Perry's small squadron itself was not enough to force the massive changes that then took place in Japan, but the Japanese knew that his ships were just the beginning of Western interest in their islands. Russia, Britain, France, and Holland all followed Perry's example and used their fleets to force Japan to sign treaties that promised regular relations and trade. They did not just threaten Japan — they combination their navies on several occasions to defeat and disarm the Japanese feudal domains that defied them.

Tokugawa Japan into which Perry Sailed

Japan at this time was ruled by the shôgun ("great general") from the Tokugawa family. The Tokugawa shogunate was founded about 250 years earlier, in 1603, when Tokugawa leyasu (his surname is Tokugawa) and his allies defeated an opposing coalition of feudal lords to establish dominance over the many contending warlords. But while Tokugawa became dominant, receiving the title of shôgun from the politically powerless emperor, he did not establish a completely centralized state. Instead, he replaced opposing feudal lords with relatives and allies, who were free to rule within their domains under few restrictions. The Tokugawa shôguns prevented alliances against them by forbidding marriages among the other feudal lords' family members and by forcing them to spend every other year under the shôgun's eye in Edo (now Tôkyô), the shogunal capital — in a kind of organized hostage system.

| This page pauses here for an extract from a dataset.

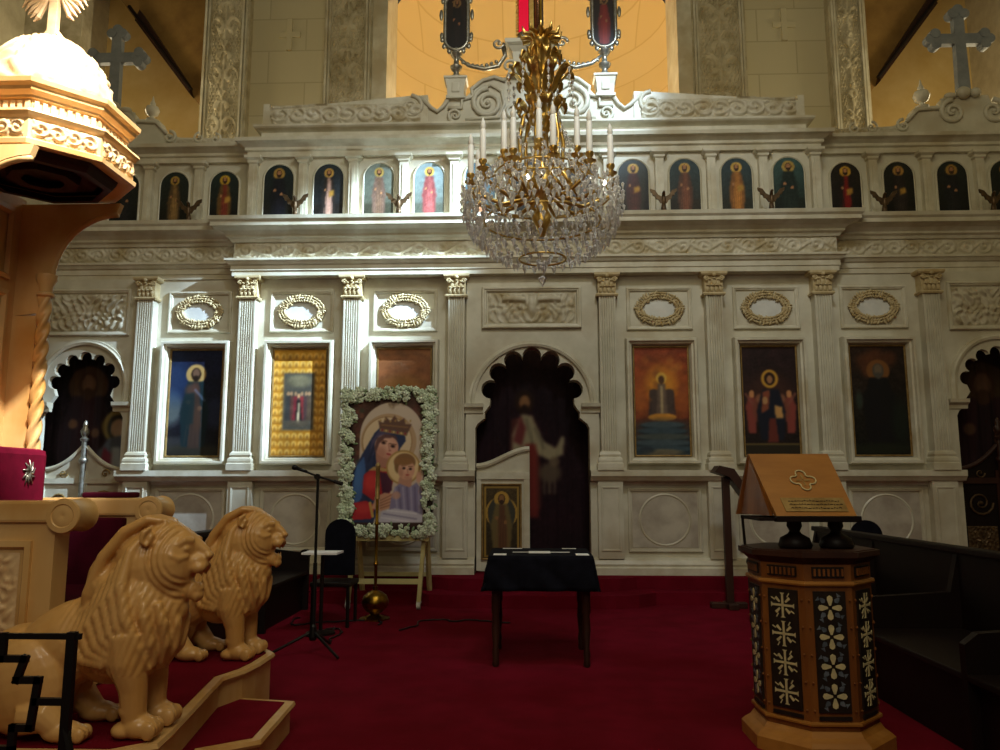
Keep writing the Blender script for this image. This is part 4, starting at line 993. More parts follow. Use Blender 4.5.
MB().box(-2.32, -1.28, eyy-.02, eyy+.14, .82, .88).build('ledge', 'easel', t)
MB().box(-2.2, -2.14, eyy+.13, eyy+.17, .88, 2.3).build('upright', 'easel', t); MB().box(-1.46, -1.40, eyy+.13, eyy+.17, .88, 2.3).build('upright', 'easel', t)
t = thing('madonna_picture', 'large picture of crowned Madonna with haloed child inside a white flower garland', 'picture', (-1.8, eyy, .88))
ux = Vector((1, 0, .0)); bw, bh = 1.12, 1.78; bx = -2.36
MB().box(bx, bx+bw, eyy+.0, eyy+.04, .90, .90+bh).build('board', 'wood_brown', t)
def madonna(p):
    p.vgrad('#503226', '#3e2622').mottle(.12, 4)
    rng = random.Random(3)
    for k in range(90):
        p.ell(rng.choice([rng.uniform(0, .12), rng.uniform(.88, 1), rng.uniform(0, 1)]), rng.uniform(.0, 1), .035, .02, rng.choice(['#7a4a38', '#5a3a3c', '#8a5a44', '#3a4434', '#6a3a34']), .6, .6)
    p.poly([(.1, .03), (.99, .03), (.99, .7), (.1, .7)], '#cdb9a6'); p.ell(.545, .7, .445, .262, '#cfbca8', 1, .02)
    p.ring(.5, .655, .36, .03, '#b8946c', .8); p.ell(.48, .655, .35, .2, '#dcc4a0', 1, .05); p.ring(.48, .655, .345, .01, '#a07a50', .8)
    # blue mantle over the head, falling to the left
    p.poly([(.0, .02), (-.02, .2), (.02, .42), (.1, .52), (.2, .62), (.3, .72), (.42, .79), (.6, .78), (.72, .73), (.74, .66), (.66, .6), (.6, .45), (.5, .3), (.3, .02)], '#2b3658')
    p.poly([(.0, .24), (.06, .46), (.16, .54), (.2, .4), (.14, .22), (.04, .14)], '#41639a'); p.ell(.08, .38, .06, .1, '#4f78ae', .6, .9)
    p.poly([(.26, .66), (.4, .77), (.62, .76), (.72, .71), (.6, .72), (.45, .7), (.34, .62), (.3, .55), (.24, .54)], '#4b4668')
    p.line(.22, .5, .34, .68, .02, '#1f2844', .7); p.line(.3, .46, .33, .62, .02, '#232a48', .9); p.ell(.22, .3, .05, .14, '#1d2742', .7, .8)
    # neck and face, tilted to the child
    p.poly([(.34, .44), (.5, .44), (.52, .58), (.32, .6)], '#b07a66')
    p.ell(.475, .615, .17, .088, '#d59e86', 1, .12, -.55); p.ell(.45, .635, .12, .06, '#e3b49c', .8, .8, -.5); p.ell(.4, .57, .07, .05, '#b57a64', .6, .9); p.ell(.54, .58, .05, .03, '#dba48e', .8, .8)
    p.poly([(.3, .6), (.34, .68), (.45, .715), (.6, .7), (.64, .66), (.56, .685), (.44, .68), (.37, .64), (.33, .57)], '#5c3c3c', .9)
    for x, y in ((.43, .645), (.56, .617)):
        p.ell(x, y, .036, .012, '#6a4238', .9, .6, -.25); p.ell(x, y, .02, .008, '#2e1a18', 1, .5, -.25); p.line(x-.05, y+.022, x+.045, y+.012, .008, '#6a4434', .8)
    p.line(.5, .635, .515, .588, .012, '#b87c68', .7); p.ell(.52, .583, .022, .006, '#9c5c4c', .7, .6); p.ell(.505, .556, .036, .008, '#b04a48', 1, .5, -.25); p.ell(.5, .53, .05, .012, '#bf8470', .6, .8)
    # crown
    p.poly([(.38, .735), (.35, .82), (.42, .8), (.45, .85), (.52, .815), (.58, .86), (.63, .81), (.72, .84), (.73, .79), (.82, .79), (.75, .70), (.58, .745)], '#6a4c40'); p.line(.39, .745, .74, .71, .02, '#94744c'); p.line(.4, .785, .76, .765, .012, '#8a6644', .9)
    for k in range(7): p.ell(.41+.053*k, .745-.005*k, .014, .009, ['#8a3040', '#d0b070'][k % 2]); p.ell(.38+.07*k, .82+.01*math.sin(k*2.), .014, .01, '#b08c50', .8)
    # red dress, cuffs, hands
    p.poly([(.15, .26), (.17, .4), (.3, .455), (.5, .45), (.58, .36), (.52, .24), (.3, .2)], '#a8262c'); p.ell(.27, .34, .1, .07, '#d0403c', .8, .8); p.poly([(.22, .43), (.3, .46), (.52, .445), (.5, .42), (.3, .43)], '#b8965c')
    p.poly([(.38, .42), (.56, .4), (.56, .28), (.44, .22)], '#4e2238'); p.poly([(-.0, .05), (.03, .18), (.2, .2), (.34, .16), (.28, .06)], '#b02a32'); p.ell(.16, .14, .12, .04, '#cc403e', .7, .8); p.line(.26, .18, .3, .08, .02, '#c39a52')
    p.poly([(.28, .14), (.34, .23), (.46, .26), (.58, .25), (.6, .2), (.56, .15), (.42, .12)], '#cf9a7c')
    for k in range(4): p.line(.4, .2-.02*k, .58, .25-.026*k, .008, '#9c6850', .8)
    # child with halo
    p.ell(.71, .455, .225, .127, '#e3c38e', 1, .05); p.ring(.71, .455, .225, .013, '#b08a4e'); p.ell(.71, .455, .17, .095, '#ecd3a4', .6, .8)
    p.poly([(.62, .28), (.82, .28), (.84, .38), (.66, .38)], '#c08c74'); p.ell(.73, .495, .15, .068, '#8c6440', 1, .15); p.ell(.64, .46, .05, .05, '#84603c', 1, .4)
    p.ell(.755, .435, .115, .075, '#d8a084', 1, .14, -.1); p.ell(.75, .46, .08, .04, '#e5b59a', .8, .8); p.ell(.72, .5, .13, .03, '#94683f', 1, .4); p.ell(.68, .42, .03, .04, '#b88068', .6, .9)
    for x, y in ((.72, .448), (.81, .442)): p.ell(x, y, .024, .010, '#5a3830', .9, .6); p.ell(x, y, .013, .007, '#2a1816'); p.line(x-.03, y+.018, x+.03, y+.02, .006, '#80543c', .8)
    p.line(.768, .44, .775, .415, .01, '#b87c66', .7); p.ell(.77, .396, .027, .007, '#b4544c', 1, .5); p.ell(.765, .375, .04, .012, '#c08870', .6, .8)
    p.poly([(.52, .1), (.55, .22), (.6, .3), (.66, .33), (.8, .3), (.9, .34), (.99, .26), (.99, .06), (.6, .08)], '#8a80a0')
    for k in range(7): p.line(.6+.055*k, .3, .64+.05*k, .12, .014, ['#aaa2bc', '#6c6484'][k % 2], .7)
    p.ell(.93, .38, .04, .045, '#d8a088', .9, .5); p.ell(.62, .24, .06, .03, '#cf9c82', .8, .6)
    p.poly([(.38, .03), (.42, .12), (.6, .14), (.85, .12), (.99, .09), (.99, .03)], '#c9c2d0'); p.line(.45, .1, .9, .06, .012, '#9088a4', .8); p.line(.42, .07, .8, .04, .01, '#e4dee4', .8); p.line(.5, .125, .9, .1, .01, '#e4dee4', .8)
    p.line(.0, .025, 1, .025, .014, '#3e2822'); p.blur(1)
p = Paint(.90, 1.6, 130, '#444', 3); madonna(p); p.mesh('picture', (bx+.11, eyy-.012, .99), (1, 0, 0), t)
fl_m = MB(); lf = MB(); rng = random.Random(8)
def blossoms(x, z):
    r = rng.uniform(.022, .045); y = eyy-.03-rng.uniform(0, .05)
    for k in range(5):
        a = 2*PI*k/5+rng.random(); fl_m.ell((x+r*.8*math.cos(a), y, z+r*.8*math.sin(a)), (r*.62, r*.4, r*.62), 6, 4)
    fl_m.ell((x, y-.012, z), (r*.5, r*.4, r*.5), 6, 4)
for i in range(430):
    s = rng.random()*(2*(bw+bh)); w = rng.uniform(-.02, .12)
    if s < bw: x, z = bx+s, .9+w
    elif s < 2*bw: x, z = bx+s-bw, .9+bh-w
    elif s < 2*bw+bh: x, z = bx+w, .9+s-2*bw
    else: x, z = bx+bw-w, .9+s-2*bw-bh
    if rng.random() < .86: blossoms(x, z)
    if rng.random() < .8:
        a = rng.random()*PI*2; lf.ell((x+.04*math.cos(a), eyy-.02, z+.04*math.sin(a)), (.035, .008, .014), 6, 4, Matrix.Rotation(a, 3, 'Y'))
fl_m.build('flower_garland', 'flower', t, smooth=True, kind='stuff'); lf.build('garland_leaves', 'leaf', t, kind='stuff')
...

It was the third shôgun, Tokugawa Iemitsu, who enforced isolation from much of the rest of the world in the seventeenth century, believing that influences from abroad (meaning trade, Christianity, and guns) could shift the balance that existed between the shôgun and the feudal lords. He was proven right two centuries later, when change came in the form of Perry's ships.

Japan's Response

Upon seeing Perry's fleet sailing into their harbor, the Japanese called them the "black ships of evil mien (appearance)." Many leaders wanted the foreigners expelled from the country, but in 1854 a treaty was signed between the United States and Japan which allowed trade at two ports. In 1858 another treaty was signed which opened more ports and designated cities in which foreigners could reside. The trade brought much foreign currency into Japan disrupting the Japanese monetary system. Because the ruling shôgun seemed unable to do anything about the problems brought by the foreign trade, some samurai leaders began to demand a change in leadership. The weakness of the Tokugawa shogunate before the Western demand for trade, and the disruption this trade brought, eventually led to the downfall of the Shogunate and the creation of a new centralized government with the emperor as its symbolic head.